The Central Bank has indicated that a significant majority of insurance undertakings have proposed appropriate contingency plans that have already been implemented or will be implemented. In addition, most of the larger insurance intermediaries are taking the necessary action to resolve this issue. However, there is a legitimate concern, that some smaller UK-Gibraltar insurance undertakings and insurance intermediaries, which, admittedly, represent a very small portion of the overall market, will not have implemented contingency plans in place on time or because they do not propose continuing to operate in the Irish market post Brexit.
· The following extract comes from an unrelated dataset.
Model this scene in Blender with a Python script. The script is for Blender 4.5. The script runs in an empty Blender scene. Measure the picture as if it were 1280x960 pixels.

This Part, therefore, caters for these situations and ensures that Irish policyholders who hold existing life and non-life insurance policies with insurance undertakings or through insurance intermediaries operating in Ireland from the UK or Gibraltar will not be affected due to those undertakings or intermediaries losing their right to conduct business in EU members states post Brexit. To do so, the Part provides for a temporary run-off regime, which, subject to a number of conditions, will enable such firms to continue to fulfil contractual obligations to their Irish customers for a period of three years after the date of the withdrawal of the UK from the EU. The measure is exclusively in place for existing policies and does not allow these firms to issue new policies. This temporary run-off regime is established by amendment to the two sets of regulations that provide for the regulation of insurance undertakings and insurance intermediaries, namely, the European Union (Insurance and Reinsurance) Regulations 2015 and the European Union (Insurance Distribution) Regulations 2018.

Finally, Deputies should note that this regime is in line with the principles set out by the European Commission and the European Insurance and Occupational Pensions Authority, EIOPA, in that it does not allow for new business to be written, it is temporary in nature and is in line with the principles set out in the Solvency II directive. These factors have been key considerations for my Department and the Central Bank in developing this regime. Indeed, EIOPA, in its recommendations for the insurance sector in light of the United Kingdom withdrawing from the European Union, which were published on 19 February, has effectively endorsed this approach. I am confident, therefore, that these measures should ensure that Irish policyholders are protected in the event of a no-deal Brexit.

I hope this gives Members a good outline of the issues in this Bill that are covered by the Department of Finance. The breadth of the issues ranges from sportspeople to settlement systems, which indicates the complexity of this Bill and the complexity of the undertaking that lies ahead. The passage of the Bill is vital to ensure that in the event of a disorderly Brexit, we have done all we can to protect the interests of our State and citizens.